WASHINGTON—The Immigration Reform Law Institute (IRLI) has filed a brief in the Supreme Court on behalf of Kansas and other states asking for review of a case where the Ninth Circuit denied invention by the States to defend an administrative rule that discourages aliens from crossing the border surreptitiously.
The States sought to intervene after the Biden Administration abruptly stopped defending one of the few pro-enforcement rules it has issued—a rule denying asylum to aliens who cross the southern border unlawfully. Instead of defending the rule, the administration suddenly announced it is pursuing settlement talks with the activist plaintiffs in these cases.

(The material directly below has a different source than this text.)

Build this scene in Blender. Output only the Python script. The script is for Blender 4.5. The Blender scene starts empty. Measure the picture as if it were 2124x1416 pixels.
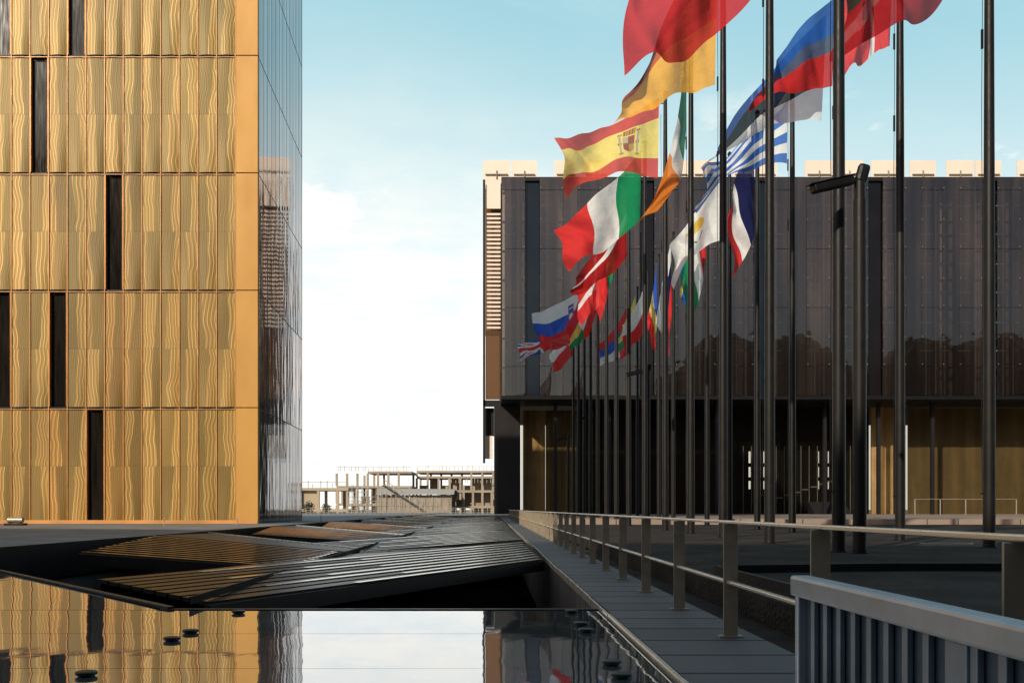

If such a settlement is reached and approved by the Ninth Circuit, it will result in a “consent decree,” in which the court will sanction the terms of settlement as orders binding on the parties indefinitely. Since one of the parties is the United States, those terms, even if drafted by anti-borders activist attorneys, will control the actions of future administrations, even pro-enforcement administrations. In these circumstances, a strong version of the rule may be impossible to resurrect.
To stop that, the States moved to intervene in the case to defend the rule and participate in any settlement. But the Ninth Court, over a dissenting opinion, denied the States motion to intervene because the majority determined that the States lack a protectable interest in the enforcement of immigration policies.
As IRLI shows in its brief, certiorari, a higher court review of the case, is warranted because contrary to the Ninth Circuit, the States have a strong quasi-sovereign interest in the faithful enforcement of federal immigration law that would be harmed if the rule is weakened or effectively rescinded via settlement with nominally opposing parties. IRLI also shows that the Ninth Circuit misconstrued the Court’s decision in United States v. Texas, 599 U.S. 670 (2023), which turned upon the unavailability of relief sought and not upon the lack of a legally protected interest in the faithful enforcement of federal immigration law.
The Supreme Court has expressed interest in addressing the practice of sue and settle or “rulemaking-by-collective-acquiescence,” Arizona v. City & Cnty. of S.F., Cal., 596 U.S. 763, 766 (2022) (Roberts, C.J., concurring in dismissal of the writ of certiorari as improvidently granted).
“The Biden Administration has done incalculable damage to our border security, now they are trying to compound their sabotage by limiting future administrations’ ability to repair the damage” said Dale L. Wilcox, executive director and general counsel of IRLI. “Sue and settle is an abusive practice that seeks to rule the country via court orders that are not required by the law, but just echo the parties’ wishes, no matter what the voters may think about it. We hope the High Court checks this practice here, and allows this rule to be defended in court.”
The case is Kansas v. Mayorkas, No. 23-1353 (S. Ct.).